The Cost of Disbanding the Scorpions

When Crime Goes Unrecognised

In Brief

  • As the country marks the 25th anniversary of the disbandment of The Scorpions, uSpiked samples direct impact this ill-advised act has had on the criminal justice system.
  • The disbandment of the Scorpions did not merely remove an elite unit. It dismantled an institutional standard; one that ensured crime was recognised, investigated, and prosecuted. What remains is a system where justice too often falters, not for lack of victims, but for lack of expertise withing the criminal justice system.
  • The system has been reaped of all the functioning parts leaving police detectives who had previously simply sat back as The Scorpions' specialists did all the work and now they find themselves drowning in deep waters they cannot easily navigate
  • the problem is the training standards overed to detectives some of whom have never even heard of Criminal Procedure Codes.  

When the Directorate of Special Operations (DSO), popularly known as the Scorpions, was disbanded in January 2009, governance experts widely agreed that the decision was political; aimed at shielding corrupt politicians rather than strengthening law enforcement. What has received far less attention is the institutional damage left in its wake.

The Scorpions were not merely investigators; they were legal and financial specialists who anchored every case firmly in statute. Their presence imposed competence across policing and prosecution. Their absence has exposed a troubling decline in the ability of law enforcement to identify and investigate crime.

Sixteen years on, police officers across the country routinely ask complainants a question that should never arise: “What crime do you think has been committed?” This uncertainty has had real and damaging consequences.

Late last year, Sipho, a 27-year-old from Gauteng, was to relocate to Cape Town for work. After responding to a rental advertisement on Gumtree, he paid R10,000 in deposit and administrative fees to a supposed landlord. On arrival in Cape Town, he discovered the apartment was occupied by its rightful owners and had never been available for rental in years - the landlord was fictitious.

Despite presenting extensive documentary evidence at Table Bay Harbour Police Station, Sipho was told by a detective that because he had paid “voluntarily,” the matter was civil rather than criminal. He left the station in tears.

Only after intervention by uSpiked was the fraud correctly identified as a violation of Section 37 of the Consumer Protection Act. The transaction - between two Nedbank accounts - was reversed within hours, and Sipho recovered his funds.

This failure is not isolated.

Sydney Nkatsha, a 60-year-old former operations manager with 34 impicable years of service in retail industry with the latter five at OK Furniture, was dismissed after questioning manipulated financial statements used to justify withholding of employees’ bonuses. At the subsequent arbitration  hearing at the  CCMA, witnesses for the employer allegedly gave false testimonies under oath - an act constituting perjury. Soon after the hearing Mr Nkatsha opened a criminal perjury case with the SAPS against the witnesses who had alledegly lied at the proceedings, later the assigned detective conducted no meaningful investigation. The National Prosecuting Authority later halted the matter for lack of evidence.

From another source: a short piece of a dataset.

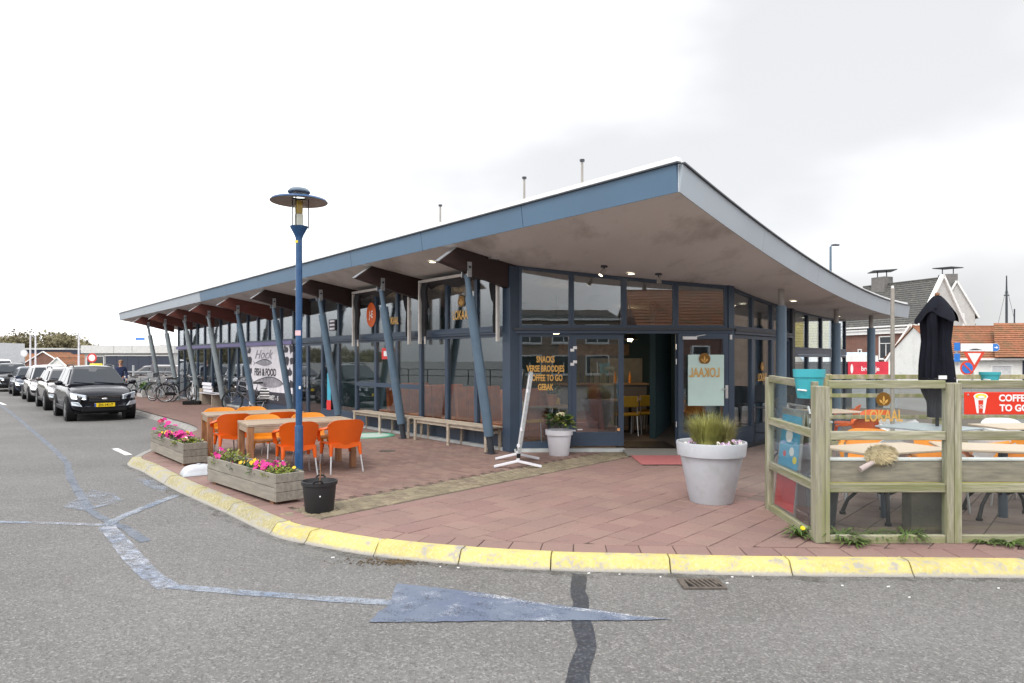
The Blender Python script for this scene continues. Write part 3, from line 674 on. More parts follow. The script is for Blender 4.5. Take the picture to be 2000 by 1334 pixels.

Evidence that was never pursued.

Sydney Nkatsha, former OK Furniture's Operations Manager

Had the DSO still existed, investigators would have been guided in extracting and presenting proof of perjury. Instead, the case was reclassified as a labour dispute , hence a civil matter and quietly closed.

uSpiked has written to the Eastern Cape Provincial Director of National Public Prosecutions, Advocate Barry Madolo, seeking clarity on why prosecutors failed to guide investigators in pursuing an evident criminal offence. At the time of publication, no response had been received.

The disbandment of the Scorpions did not merely remove an elite unit. It dismantled an institutional standard; one that ensured crime was recognised, investigated, and prosecuted. What remains is a system where justice too often falters, not for lack of victims, but for lack of expertise withing the criminal justice system.

uSpiked is still getting to understand what motivated OK Furniture to run two sets of financials and how their auditors cleared the two sets. And how the executives at the holding company, Shoprite Group condoned the practice.